> [Goal of the exercise]: Reproduce each line exactly. Skip none.

> [Provided material]:
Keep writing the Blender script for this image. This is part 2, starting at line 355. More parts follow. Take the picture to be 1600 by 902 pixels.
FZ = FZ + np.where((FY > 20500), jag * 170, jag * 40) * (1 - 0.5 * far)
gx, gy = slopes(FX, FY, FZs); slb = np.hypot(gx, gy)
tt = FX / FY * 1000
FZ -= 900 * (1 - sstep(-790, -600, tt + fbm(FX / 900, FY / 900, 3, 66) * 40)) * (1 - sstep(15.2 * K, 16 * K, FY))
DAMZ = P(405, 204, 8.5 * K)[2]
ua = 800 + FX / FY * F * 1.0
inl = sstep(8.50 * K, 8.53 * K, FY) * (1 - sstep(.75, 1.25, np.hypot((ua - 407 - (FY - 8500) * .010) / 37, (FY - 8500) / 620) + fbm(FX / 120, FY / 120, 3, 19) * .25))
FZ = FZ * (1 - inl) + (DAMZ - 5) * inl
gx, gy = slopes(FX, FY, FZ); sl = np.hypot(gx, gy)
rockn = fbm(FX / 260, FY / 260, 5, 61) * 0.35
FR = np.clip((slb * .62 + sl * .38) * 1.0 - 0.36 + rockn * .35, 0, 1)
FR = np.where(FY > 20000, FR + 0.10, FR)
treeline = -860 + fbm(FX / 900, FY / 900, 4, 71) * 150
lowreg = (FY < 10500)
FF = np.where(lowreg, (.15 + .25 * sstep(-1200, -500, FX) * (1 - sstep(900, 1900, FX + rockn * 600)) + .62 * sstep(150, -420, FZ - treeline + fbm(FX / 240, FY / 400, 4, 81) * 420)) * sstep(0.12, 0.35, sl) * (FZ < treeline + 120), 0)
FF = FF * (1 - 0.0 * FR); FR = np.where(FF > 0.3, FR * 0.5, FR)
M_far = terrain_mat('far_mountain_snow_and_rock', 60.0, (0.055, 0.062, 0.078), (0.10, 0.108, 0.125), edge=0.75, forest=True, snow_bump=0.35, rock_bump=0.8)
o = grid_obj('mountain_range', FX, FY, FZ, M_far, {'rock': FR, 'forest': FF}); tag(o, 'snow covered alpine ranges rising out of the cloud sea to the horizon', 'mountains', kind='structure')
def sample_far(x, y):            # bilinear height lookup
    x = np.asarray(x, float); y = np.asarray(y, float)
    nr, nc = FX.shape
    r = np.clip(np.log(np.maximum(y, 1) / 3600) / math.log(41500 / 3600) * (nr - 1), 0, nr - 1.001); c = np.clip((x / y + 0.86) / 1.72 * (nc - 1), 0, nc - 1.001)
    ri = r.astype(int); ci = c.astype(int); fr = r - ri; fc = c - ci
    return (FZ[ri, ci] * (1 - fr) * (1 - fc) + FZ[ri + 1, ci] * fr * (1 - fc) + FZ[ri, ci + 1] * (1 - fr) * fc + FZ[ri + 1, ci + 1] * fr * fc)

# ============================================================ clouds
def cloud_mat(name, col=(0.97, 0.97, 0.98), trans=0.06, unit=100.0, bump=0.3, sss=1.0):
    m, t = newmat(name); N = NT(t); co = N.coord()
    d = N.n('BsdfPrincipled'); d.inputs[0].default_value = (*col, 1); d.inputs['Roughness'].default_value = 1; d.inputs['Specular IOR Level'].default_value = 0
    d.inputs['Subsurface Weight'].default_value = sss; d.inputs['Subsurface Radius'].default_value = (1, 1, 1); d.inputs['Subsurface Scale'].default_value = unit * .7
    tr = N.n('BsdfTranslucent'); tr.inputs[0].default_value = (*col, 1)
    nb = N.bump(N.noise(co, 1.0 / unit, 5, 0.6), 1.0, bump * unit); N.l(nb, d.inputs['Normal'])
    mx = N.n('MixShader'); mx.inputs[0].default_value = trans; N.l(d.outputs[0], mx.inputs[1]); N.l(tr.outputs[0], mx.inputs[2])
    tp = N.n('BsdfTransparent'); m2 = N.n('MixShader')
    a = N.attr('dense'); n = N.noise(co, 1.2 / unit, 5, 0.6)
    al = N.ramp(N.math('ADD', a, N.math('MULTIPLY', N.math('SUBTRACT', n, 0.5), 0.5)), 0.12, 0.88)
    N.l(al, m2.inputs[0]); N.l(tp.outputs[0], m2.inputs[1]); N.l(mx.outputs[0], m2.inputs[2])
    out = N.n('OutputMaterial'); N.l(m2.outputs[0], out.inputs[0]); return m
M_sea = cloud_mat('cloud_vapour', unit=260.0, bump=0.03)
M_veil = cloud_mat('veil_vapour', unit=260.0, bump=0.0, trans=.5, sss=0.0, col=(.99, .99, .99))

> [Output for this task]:
Keep writing the Blender script for this image. This is part 2, starting at line 355. More parts follow. Take the picture to be 1600 by 902 pixels.
FZ = FZ + np.where((FY > 20500), jag * 170, jag * 40) * (1 - 0.5 * far)
gx, gy = slopes(FX, FY, FZs); slb = np.hypot(gx, gy)
tt = FX / FY * 1000
FZ -= 900 * (1 - sstep(-790, -600, tt + fbm(FX / 900, FY / 900, 3, 66) * 40)) * (1 - sstep(15.2 * K, 16 * K, FY))
DAMZ = P(405, 204, 8.5 * K)[2]
ua = 800 + FX / FY * F * 1.0
inl = sstep(8.50 * K, 8.53 * K, FY) * (1 - sstep(.75, 1.25, np.hypot((ua - 407 - (FY - 8500) * .010) / 37, (FY - 8500) / 620) + fbm(FX / 120, FY / 120, 3, 19) * .25))
FZ = FZ * (1 - inl) + (DAMZ - 5) * inl
gx, gy = slopes(FX, FY, FZ); sl = np.hypot(gx, gy)
rockn = fbm(FX / 260, FY / 260, 5, 61) * 0.35
FR = np.clip((slb * .62 + sl * .38) * 1.0 - 0.36 + rockn * .35, 0, 1)
FR = np.where(FY > 20000, FR + 0.10, FR)
treeline = -860 + fbm(FX / 900, FY / 900, 4, 71) * 150
lowreg = (FY < 10500)
FF = np.where(lowreg, (.15 + .25 * sstep(-1200, -500, FX) * (1 - sstep(900, 1900, FX + rockn * 600)) + .62 * sstep(150, -420, FZ - treeline + fbm(FX / 240, FY / 400, 4, 81) * 420)) * sstep(0.12, 0.35, sl) * (FZ < treeline + 120), 0)
FF = FF * (1 - 0.0 * FR); FR = np.where(FF > 0.3, FR * 0.5, FR)
M_far = terrain_mat('far_mountain_snow_and_rock', 60.0, (0.055, 0.062, 0.078), (0.10, 0.108, 0.125), edge=0.75, forest=True, snow_bump=0.35, rock_bump=0.8)
o = grid_obj('mountain_range', FX, FY, FZ, M_far, {'rock': FR, 'forest': FF}); tag(o, 'snow covered alpine ranges rising out of the cloud sea to the horizon', 'mountains', kind='structure')
def sample_far(x, y):            # bilinear height lookup
    x = np.asarray(x, float); y = np.asarray(y, float)
    nr, nc = FX.shape
    r = np.clip(np.log(np.maximum(y, 1) / 3600) / math.log(41500 / 3600) * (nr - 1), 0, nr - 1.001); c = np.clip((x / y + 0.86) / 1.72 * (nc - 1), 0, nc - 1.001)
    ri = r.astype(int); ci = c.astype(int); fr = r - ri; fc = c - ci
    return (FZ[ri, ci] * (1 - fr) * (1 - fc) + FZ[ri + 1, ci] * fr * (1 - fc) + FZ[ri, ci + 1] * (1 - fr) * fc + FZ[ri + 1, ci + 1] * fr * fc)

# ============================================================ clouds
def cloud_mat(name, col=(0.97, 0.97, 0.98), trans=0.06, unit=100.0, bump=0.3, sss=1.0):
    m, t = newmat(name); N = NT(t); co = N.coord()
    d = N.n('BsdfPrincipled'); d.inputs[0].default_value = (*col, 1); d.inputs['Roughness'].default_value = 1; d.inputs['Specular IOR Level'].default_value = 0
    d.inputs['Subsurface Weight'].default_value = sss; d.inputs['Subsurface Radius'].default_value = (1, 1, 1); d.inputs['Subsurface Scale'].default_value = unit * .7
    tr = N.n('BsdfTranslucent'); tr.inputs[0].default_value = (*col, 1)
    nb = N.bump(N.noise(co, 1.0 / unit, 5, 0.6), 1.0, bump * unit); N.l(nb, d.inputs['Normal'])
    mx = N.n('MixShader'); mx.inputs[0].default_value = trans; N.l(d.outputs[0], mx.inputs[1]); N.l(tr.outputs[0], mx.inputs[2])
    tp = N.n('BsdfTransparent'); m2 = N.n('MixShader')
    a = N.attr('dense'); n = N.noise(co, 1.2 / unit, 5, 0.6)
    al = N.ramp(N.math('ADD', a, N.math('MULTIPLY', N.math('SUBTRACT', n, 0.5), 0.5)), 0.12, 0.88)
    N.l(al, m2.inputs[0]); N.l(tp.outputs[0], m2.inputs[1]); N.l(mx.outputs[0], m2.inputs[2])
    out = N.n('OutputMaterial'); N.l(m2.outputs[0], out.inputs[0]); return m
M_sea = cloud_mat('cloud_vapour', unit=260.0, bump=0.03)
M_veil = cloud_mat('veil_vapour', unit=260.0, bump=0.0, trans=.5, sss=0.0, col=(.99, .99, .99))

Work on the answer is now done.